Crime de violência doméstica. Concretização dos factos. Subordinação existencial. Posição de inferioridade. Assimetria e coisificação da vítima face ao agressor. Recurso da decisão que atribuiu à vítima de violência doméstica indemnização pelos prejuízos sofridos
CRIME DE VIOLÊNCIA DOMÉSTICA. CONCRETIZAÇÃO DOS FACTOS. SUBORDINAÇÃO EXISTENCIAL. POSIÇÃO DE INFERIORIDADE. ASSIMETRIA E COISIFICAÇÃO DA VÍTIMA FACE AO AGRESSOR. RECURSO DA DECISÃO QUE ATRIBUIU À VÍTIMA DE VIOLÊNCIA DOMÉSTICA INDEMNIZAÇÃO PELOS PREJUÍZOS SOFRIDOS
RECURSO CRIMINAL Nº 1454/24.5PCCBR.C1
Relator: FÁTIMA SANCHES
Data do Acórdão: 24-09-2025
Tribunal: TRIBUNAL JUDICIAL DA COMARCA DE COIMBRA – JUÍZO CENTRAL CRIMINAL DE COIMBRA – JUIZ 1
Legislação: ARTIGO 152.º DO CÓDIGO PENAL; ARTIGO 82.º-A, N.º 1, DO CÓDIGO DE PROCESSO PENAL; ARTIGO 21.º, N.º 2, DA LEI 112/2009, DE 16 DE SETEMBRO.
Sumário:
I – É irrecorrível a sentença na parte em que decidiu arbitrar à vítima 1.500 € a título de reparação pelos prejuízos sofridos, em conformidade com o preceituado nos artigos 420.º, n.º 1, alínea b), segunda parte, e 414.º, n.º 2, ambos do C.P.P.
II – Conforme se vem entendendo, não seria congruente com a ordem jurídica admitir o conhecimento, em recurso, da pretensão de redução de um quantum indemnizatório arbitrado oficiosamente à vítima em 5 000,00 €, ao abrigo do disposto no artigo 82.º-A do C.P.P., quando não é susceptível de recurso igual pretensão relativamente a um pedido de indemnização civil deduzido pela vítima no mesmo valor e julgado totalmente procedente.
III – A violência doméstica não exige uma “subordinação existencial”, uma posição de inferioridade, uma “assimetria” e “coisificação” da vítima.
IV – O elemento subjetivo do tipo preenche-se por qualquer forma de dolo e deve abranger a(s) circunstância(s) que agrava(m) o crime.
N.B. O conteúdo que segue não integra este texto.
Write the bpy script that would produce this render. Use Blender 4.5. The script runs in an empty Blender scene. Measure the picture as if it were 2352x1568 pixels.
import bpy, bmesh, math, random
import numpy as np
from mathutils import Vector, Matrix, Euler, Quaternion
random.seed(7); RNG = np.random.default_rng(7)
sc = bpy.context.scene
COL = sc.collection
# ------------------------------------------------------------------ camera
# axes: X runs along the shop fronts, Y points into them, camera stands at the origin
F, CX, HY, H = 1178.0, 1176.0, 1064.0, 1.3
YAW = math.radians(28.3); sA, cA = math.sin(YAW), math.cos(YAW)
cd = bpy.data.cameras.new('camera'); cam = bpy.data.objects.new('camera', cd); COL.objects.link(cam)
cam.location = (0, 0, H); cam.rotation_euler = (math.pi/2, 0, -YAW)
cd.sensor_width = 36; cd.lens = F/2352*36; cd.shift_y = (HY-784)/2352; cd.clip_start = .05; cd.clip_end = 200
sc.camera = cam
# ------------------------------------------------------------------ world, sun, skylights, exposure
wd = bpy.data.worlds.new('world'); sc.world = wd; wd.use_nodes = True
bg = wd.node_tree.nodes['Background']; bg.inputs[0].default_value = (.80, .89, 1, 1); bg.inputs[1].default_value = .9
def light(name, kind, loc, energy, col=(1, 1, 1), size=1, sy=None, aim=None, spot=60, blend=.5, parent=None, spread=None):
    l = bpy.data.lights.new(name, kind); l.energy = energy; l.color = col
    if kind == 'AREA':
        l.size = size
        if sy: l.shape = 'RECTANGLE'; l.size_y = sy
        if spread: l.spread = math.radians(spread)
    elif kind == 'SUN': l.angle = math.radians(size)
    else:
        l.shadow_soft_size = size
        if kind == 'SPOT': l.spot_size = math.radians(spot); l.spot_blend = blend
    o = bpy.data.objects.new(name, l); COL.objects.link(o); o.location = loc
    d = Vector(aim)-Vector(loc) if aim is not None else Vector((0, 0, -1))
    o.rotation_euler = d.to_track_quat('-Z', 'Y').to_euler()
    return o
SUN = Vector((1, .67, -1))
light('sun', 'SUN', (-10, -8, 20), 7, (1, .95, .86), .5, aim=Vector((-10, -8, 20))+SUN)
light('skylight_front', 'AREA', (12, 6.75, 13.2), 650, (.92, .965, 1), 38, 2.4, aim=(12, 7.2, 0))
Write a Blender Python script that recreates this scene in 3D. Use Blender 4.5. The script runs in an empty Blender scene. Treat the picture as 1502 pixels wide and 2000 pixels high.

V – Diz-nos a experiência comum que as situações em que os casais passam uma vida inteira a ofender-se mutuamente ou um dos membros do casal a ofender o outro, esses episódios, dada a frequência e habitualidade, são difíceis de concretizar no tempo, pois fazem parte do dia-a-dia, acabando por cair, muitas vezes, na banalização.
VI – Se bem que haja situações em que a falta de concretização no tempo e no espaço dos factos dificulta o exercício do contraditório, tal não acontece, em regra, no crime de violência doméstica, dadas as suas especificidades, pois o arguido sempre pode fazer a prova de que o relacionamento do casal foi, no geral e ao longo de toda a coabitação, pacífico ou, pelo menos, que as condutas relatadas ou não existiram, ou foram muito pontuais, ou raras.
VII – Não sendo imprescindível uma continuação criminosa para configurar o crime, um único comportamento para ser passível de integrar o crime tem que assumir uma intensa crueldade, insensibilidade e desprezo pela consideração do outro como pessoa, pelo que será muito mais fácil concretizá-lo no espaço e tempo.